When Maria Jeritza first came to the U. S. one of her great enthusiasms was for Wild West cinemas. In Vienna, Jeritza's home, one of her most successful roles is Puccini's Girl of the Golden West. What more natural, despite the fact that the opera failed miserably when given in Manhattan with Emmy Destinn and Enrico Caruso in 1910, than that Jeritza should want to give her version in Manhattan, that General Manager Giulio Gatti-Casazza should bill it as the first revival of the new season.

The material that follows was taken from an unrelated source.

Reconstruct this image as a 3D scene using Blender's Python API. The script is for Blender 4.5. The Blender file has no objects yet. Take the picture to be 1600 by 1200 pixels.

A barmaid named Minnie is heroine of the David Belasco play which Puccini adapted. She keeps a saloon in a California mining camp, reads the Bible to drunkards, guards their money. Among them is Sheriff Jack Rance. He loves her, but Minnie, by the end of the first act, prefers Dick Johnson, outlaw in disguise. Rance obtains proof that Johnson is the bandit Ramarrez and tells Minnie. The big scene occurs when she confronts Johnson with her knowledge and drives him out into the storm. He is wounded just outside the door and she drags him in again and hides him. A drop of blood reveals his presence to Rance. Then Minnie and Rance play poker for the life of the wounded bandit. Minnie cheats and wins. But in the last act Rance cheats too. So that Johnson is captured and is about to be lynched when Minnie dashes up on horseback, pleads for him so tenderly that they are allowed to set out together toward a better life.
At the premiere of this vigorous, ethical tale 19 years ago. Composer Puccini and Author Belasco were both present. Puccini was awarded an eight-foot wreath, Belasco was "divinely happy." Yet he declared he was happier last week. Jeritza and he took a dozen bows together. He kissed her hand. She kissed his cheek. The other players did not count. As Forty-Niners they were patently masquerading. Tenor Giovanni Martinelli (Dick Johnson) had suffered and sobbed in the best Italian manner. Baritone Lawrence Tibbett (Jack Rance) was more credible, but looked funny in an Abraham Lincoln makeup. It was Jeritza who raised the performance above incongruity, saved the plot from appearing like any cinematic melodrama. She made comedy in the first act out of dishwashing, in the second out of tight slippers and a "company" costume. Then when the card scene came she loosed the energy which makes her Tosca famed and, despite Puccini's feeble music, created ten tremendous breathtaking minutes. The third act was noteworthy only for the sight of a soprano outshining a tenor on horseback.